--- BEGIN ---

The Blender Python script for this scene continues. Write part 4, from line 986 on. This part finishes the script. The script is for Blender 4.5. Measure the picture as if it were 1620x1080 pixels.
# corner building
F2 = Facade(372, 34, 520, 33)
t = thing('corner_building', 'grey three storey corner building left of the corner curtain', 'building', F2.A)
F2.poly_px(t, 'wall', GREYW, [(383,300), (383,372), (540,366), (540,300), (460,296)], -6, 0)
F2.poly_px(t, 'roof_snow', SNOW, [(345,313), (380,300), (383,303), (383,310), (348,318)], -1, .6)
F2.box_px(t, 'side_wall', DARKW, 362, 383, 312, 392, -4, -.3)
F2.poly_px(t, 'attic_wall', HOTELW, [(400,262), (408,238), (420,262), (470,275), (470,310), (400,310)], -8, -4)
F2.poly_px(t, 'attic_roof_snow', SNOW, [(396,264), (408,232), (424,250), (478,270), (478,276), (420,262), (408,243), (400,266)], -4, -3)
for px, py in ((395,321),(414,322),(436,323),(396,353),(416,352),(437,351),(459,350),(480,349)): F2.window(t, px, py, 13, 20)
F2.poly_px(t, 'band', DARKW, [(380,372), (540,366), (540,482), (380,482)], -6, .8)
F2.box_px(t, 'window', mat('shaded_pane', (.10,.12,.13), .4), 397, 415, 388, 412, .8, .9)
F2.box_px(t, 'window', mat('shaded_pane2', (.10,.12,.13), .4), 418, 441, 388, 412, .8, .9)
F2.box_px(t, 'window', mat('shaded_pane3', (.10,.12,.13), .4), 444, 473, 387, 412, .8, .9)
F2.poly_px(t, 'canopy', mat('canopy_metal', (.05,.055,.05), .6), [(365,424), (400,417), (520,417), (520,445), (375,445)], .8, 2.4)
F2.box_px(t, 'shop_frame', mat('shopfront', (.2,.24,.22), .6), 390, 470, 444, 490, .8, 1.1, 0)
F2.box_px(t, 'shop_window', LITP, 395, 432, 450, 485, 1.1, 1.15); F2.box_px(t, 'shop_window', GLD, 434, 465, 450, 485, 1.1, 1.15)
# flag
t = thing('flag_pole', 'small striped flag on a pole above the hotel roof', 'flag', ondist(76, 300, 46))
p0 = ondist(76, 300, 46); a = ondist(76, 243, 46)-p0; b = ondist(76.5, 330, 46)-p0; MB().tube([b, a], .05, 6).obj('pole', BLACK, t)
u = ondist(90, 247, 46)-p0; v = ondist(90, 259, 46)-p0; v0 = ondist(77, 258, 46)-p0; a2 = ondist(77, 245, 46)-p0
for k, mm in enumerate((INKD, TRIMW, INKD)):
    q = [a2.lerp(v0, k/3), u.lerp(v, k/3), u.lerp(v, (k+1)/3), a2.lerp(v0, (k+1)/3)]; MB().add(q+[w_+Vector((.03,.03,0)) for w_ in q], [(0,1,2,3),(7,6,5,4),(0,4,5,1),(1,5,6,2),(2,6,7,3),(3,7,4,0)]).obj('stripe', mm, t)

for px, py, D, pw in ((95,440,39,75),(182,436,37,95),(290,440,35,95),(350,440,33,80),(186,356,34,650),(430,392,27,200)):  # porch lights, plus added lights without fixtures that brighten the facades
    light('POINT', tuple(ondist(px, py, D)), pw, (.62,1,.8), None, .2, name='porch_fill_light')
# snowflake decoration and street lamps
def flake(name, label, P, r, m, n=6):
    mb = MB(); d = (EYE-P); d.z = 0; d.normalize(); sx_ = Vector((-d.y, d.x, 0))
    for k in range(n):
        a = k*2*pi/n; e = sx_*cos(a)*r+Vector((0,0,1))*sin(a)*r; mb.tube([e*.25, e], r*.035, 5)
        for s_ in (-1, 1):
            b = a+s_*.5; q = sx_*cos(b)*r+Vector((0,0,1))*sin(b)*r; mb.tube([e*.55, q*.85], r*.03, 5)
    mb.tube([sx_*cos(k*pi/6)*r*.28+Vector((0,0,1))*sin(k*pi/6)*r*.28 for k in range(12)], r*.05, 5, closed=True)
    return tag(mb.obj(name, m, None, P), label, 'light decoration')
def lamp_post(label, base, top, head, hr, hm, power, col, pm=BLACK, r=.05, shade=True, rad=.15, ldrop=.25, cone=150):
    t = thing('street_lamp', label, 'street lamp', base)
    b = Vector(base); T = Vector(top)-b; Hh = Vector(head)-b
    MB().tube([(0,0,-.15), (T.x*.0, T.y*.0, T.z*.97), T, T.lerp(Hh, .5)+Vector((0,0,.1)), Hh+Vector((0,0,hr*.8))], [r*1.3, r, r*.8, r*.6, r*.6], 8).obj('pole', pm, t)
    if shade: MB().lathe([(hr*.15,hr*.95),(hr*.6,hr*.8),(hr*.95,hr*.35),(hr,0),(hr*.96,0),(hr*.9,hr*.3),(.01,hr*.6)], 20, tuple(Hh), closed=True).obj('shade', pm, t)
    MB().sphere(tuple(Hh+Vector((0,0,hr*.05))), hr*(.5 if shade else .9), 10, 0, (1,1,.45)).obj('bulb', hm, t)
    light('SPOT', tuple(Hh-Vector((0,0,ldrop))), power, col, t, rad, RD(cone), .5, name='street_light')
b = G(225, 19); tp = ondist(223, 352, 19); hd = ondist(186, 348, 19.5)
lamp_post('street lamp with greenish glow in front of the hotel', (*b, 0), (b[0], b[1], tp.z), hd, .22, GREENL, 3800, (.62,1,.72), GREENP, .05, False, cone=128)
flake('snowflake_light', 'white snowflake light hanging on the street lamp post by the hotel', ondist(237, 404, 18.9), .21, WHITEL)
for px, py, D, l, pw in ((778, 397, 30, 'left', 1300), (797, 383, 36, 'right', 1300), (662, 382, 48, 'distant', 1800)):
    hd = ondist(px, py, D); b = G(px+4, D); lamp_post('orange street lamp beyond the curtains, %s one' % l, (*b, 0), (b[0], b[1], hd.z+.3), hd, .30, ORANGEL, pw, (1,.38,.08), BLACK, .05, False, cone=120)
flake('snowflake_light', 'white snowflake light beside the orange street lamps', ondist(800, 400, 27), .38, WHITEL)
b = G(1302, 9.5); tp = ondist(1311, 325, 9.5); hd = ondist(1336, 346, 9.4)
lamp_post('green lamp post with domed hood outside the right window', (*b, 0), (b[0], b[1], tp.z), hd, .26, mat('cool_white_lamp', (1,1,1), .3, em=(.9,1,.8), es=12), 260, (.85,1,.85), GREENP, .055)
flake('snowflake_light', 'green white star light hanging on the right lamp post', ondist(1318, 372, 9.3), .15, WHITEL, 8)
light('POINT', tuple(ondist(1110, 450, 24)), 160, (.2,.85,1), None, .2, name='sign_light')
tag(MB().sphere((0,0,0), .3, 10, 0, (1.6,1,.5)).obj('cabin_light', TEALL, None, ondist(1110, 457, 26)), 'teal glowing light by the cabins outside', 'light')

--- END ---

**EXERCISE:** Recopy the whole listing exactly.

**RESULT OF THIS TASK:**
The Blender Python script for this scene continues. Write part 4, from line 986 on. This part finishes the script. The script is for Blender 4.5. Measure the picture as if it were 1620x1080 pixels.
# corner building
F2 = Facade(372, 34, 520, 33)
t = thing('corner_building', 'grey three storey corner building left of the corner curtain', 'building', F2.A)
F2.poly_px(t, 'wall', GREYW, [(383,300), (383,372), (540,366), (540,300), (460,296)], -6, 0)
F2.poly_px(t, 'roof_snow', SNOW, [(345,313), (380,300), (383,303), (383,310), (348,318)], -1, .6)
F2.box_px(t, 'side_wall', DARKW, 362, 383, 312, 392, -4, -.3)
F2.poly_px(t, 'attic_wall', HOTELW, [(400,262), (408,238), (420,262), (470,275), (470,310), (400,310)], -8, -4)
F2.poly_px(t, 'attic_roof_snow', SNOW, [(396,264), (408,232), (424,250), (478,270), (478,276), (420,262), (408,243), (400,266)], -4, -3)
for px, py in ((395,321),(414,322),(436,323),(396,353),(416,352),(437,351),(459,350),(480,349)): F2.window(t, px, py, 13, 20)
F2.poly_px(t, 'band', DARKW, [(380,372), (540,366), (540,482), (380,482)], -6, .8)
F2.box_px(t, 'window', mat('shaded_pane', (.10,.12,.13), .4), 397, 415, 388, 412, .8, .9)
F2.box_px(t, 'window', mat('shaded_pane2', (.10,.12,.13), .4), 418, 441, 388, 412, .8, .9)
F2.box_px(t, 'window', mat('shaded_pane3', (.10,.12,.13), .4), 444, 473, 387, 412, .8, .9)
F2.poly_px(t, 'canopy', mat('canopy_metal', (.05,.055,.05), .6), [(365,424), (400,417), (520,417), (520,445), (375,445)], .8, 2.4)
F2.box_px(t, 'shop_frame', mat('shopfront', (.2,.24,.22), .6), 390, 470, 444, 490, .8, 1.1, 0)
F2.box_px(t, 'shop_window', LITP, 395, 432, 450, 485, 1.1, 1.15); F2.box_px(t, 'shop_window', GLD, 434, 465, 450, 485, 1.1, 1.15)
# flag
t = thing('flag_pole', 'small striped flag on a pole above the hotel roof', 'flag', ondist(76, 300, 46))
p0 = ondist(76, 300, 46); a = ondist(76, 243, 46)-p0; b = ondist(76.5, 330, 46)-p0; MB().tube([b, a], .05, 6).obj('pole', BLACK, t)
u = ondist(90, 247, 46)-p0; v = ondist(90, 259, 46)-p0; v0 = ondist(77, 258, 46)-p0; a2 = ondist(77, 245, 46)-p0
for k, mm in enumerate((INKD, TRIMW, INKD)):
    q = [a2.lerp(v0, k/3), u.lerp(v, k/3), u.lerp(v, (k+1)/3), a2.lerp(v0, (k+1)/3)]; MB().add(q+[w_+Vector((.03,.03,0)) for w_ in q], [(0,1,2,3),(7,6,5,4),(0,4,5,1),(1,5,6,2),(2,6,7,3),(3,7,4,0)]).obj('stripe', mm, t)

for px, py, D, pw in ((95,440,39,75),(182,436,37,95),(290,440,35,95),(350,440,33,80),(186,356,34,650),(430,392,27,200)):  # porch lights, plus added lights without fixtures that brighten the facades
    light('POINT', tuple(ondist(px, py, D)), pw, (.62,1,.8), None, .2, name='porch_fill_light')
# snowflake decoration and street lamps
def flake(name, label, P, r, m, n=6):
    mb = MB(); d = (EYE-P); d.z = 0; d.normalize(); sx_ = Vector((-d.y, d.x, 0))
    for k in range(n):
        a = k*2*pi/n; e = sx_*cos(a)*r+Vector((0,0,1))*sin(a)*r; mb.tube([e*.25, e], r*.035, 5)
        for s_ in (-1, 1):
            b = a+s_*.5; q = sx_*cos(b)*r+Vector((0,0,1))*sin(b)*r; mb.tube([e*.55, q*.85], r*.03, 5)
    mb.tube([sx_*cos(k*pi/6)*r*.28+Vector((0,0,1))*sin(k*pi/6)*r*.28 for k in range(12)], r*.05, 5, closed=True)
    return tag(mb.obj(name, m, None, P), label, 'light decoration')
def lamp_post(label, base, top, head, hr, hm, power, col, pm=BLACK, r=.05, shade=True, rad=.15, ldrop=.25, cone=150):
    t = thing('street_lamp', label, 'street lamp', base)
    b = Vector(base); T = Vector(top)-b; Hh = Vector(head)-b
    MB().tube([(0,0,-.15), (T.x*.0, T.y*.0, T.z*.97), T, T.lerp(Hh, .5)+Vector((0,0,.1)), Hh+Vector((0,0,hr*.8))], [r*1.3, r, r*.8, r*.6, r*.6], 8).obj('pole', pm, t)
    if shade: MB().lathe([(hr*.15,hr*.95),(hr*.6,hr*.8),(hr*.95,hr*.35),(hr,0),(hr*.96,0),(hr*.9,hr*.3),(.01,hr*.6)], 20, tuple(Hh), closed=True).obj('shade', pm, t)
    MB().sphere(tuple(Hh+Vector((0,0,hr*.05))), hr*(.5 if shade else .9), 10, 0, (1,1,.45)).obj('bulb', hm, t)
    light('SPOT', tuple(Hh-Vector((0,0,ldrop))), power, col, t, rad, RD(cone), .5, name='street_light')
b = G(225, 19); tp = ondist(223, 352, 19); hd = ondist(186, 348, 19.5)
lamp_post('street lamp with greenish glow in front of the hotel', (*b, 0), (b[0], b[1], tp.z), hd, .22, GREENL, 3800, (.62,1,.72), GREENP, .05, False, cone=128)
flake('snowflake_light', 'white snowflake light hanging on the street lamp post by the hotel', ondist(237, 404, 18.9), .21, WHITEL)
for px, py, D, l, pw in ((778, 397, 30, 'left', 1300), (797, 383, 36, 'right', 1300), (662, 382, 48, 'distant', 1800)):
    hd = ondist(px, py, D); b = G(px+4, D); lamp_post('orange street lamp beyond the curtains, %s one' % l, (*b, 0), (b[0], b[1], hd.z+.3), hd, .30, ORANGEL, pw, (1,.38,.08), BLACK, .05, False, cone=120)
flake('snowflake_light', 'white snowflake light beside the orange street lamps', ondist(800, 400, 27), .38, WHITEL)
b = G(1302, 9.5); tp = ondist(1311, 325, 9.5); hd = ondist(1336, 346, 9.4)
lamp_post('green lamp post with domed hood outside the right window', (*b, 0), (b[0], b[1], tp.z), hd, .26, mat('cool_white_lamp', (1,1,1), .3, em=(.9,1,.8), es=12), 260, (.85,1,.85), GREENP, .055)
flake('snowflake_light', 'green white star light hanging on the right lamp post', ondist(1318, 372, 9.3), .15, WHITEL, 8)
light('POINT', tuple(ondist(1110, 450, 24)), 160, (.2,.85,1), None, .2, name='sign_light')
tag(MB().sphere((0,0,0), .3, 10, 0, (1.6,1,.5)).obj('cabin_light', TEALL, None, ondist(1110, 457, 26)), 'teal glowing light by the cabins outside', 'light')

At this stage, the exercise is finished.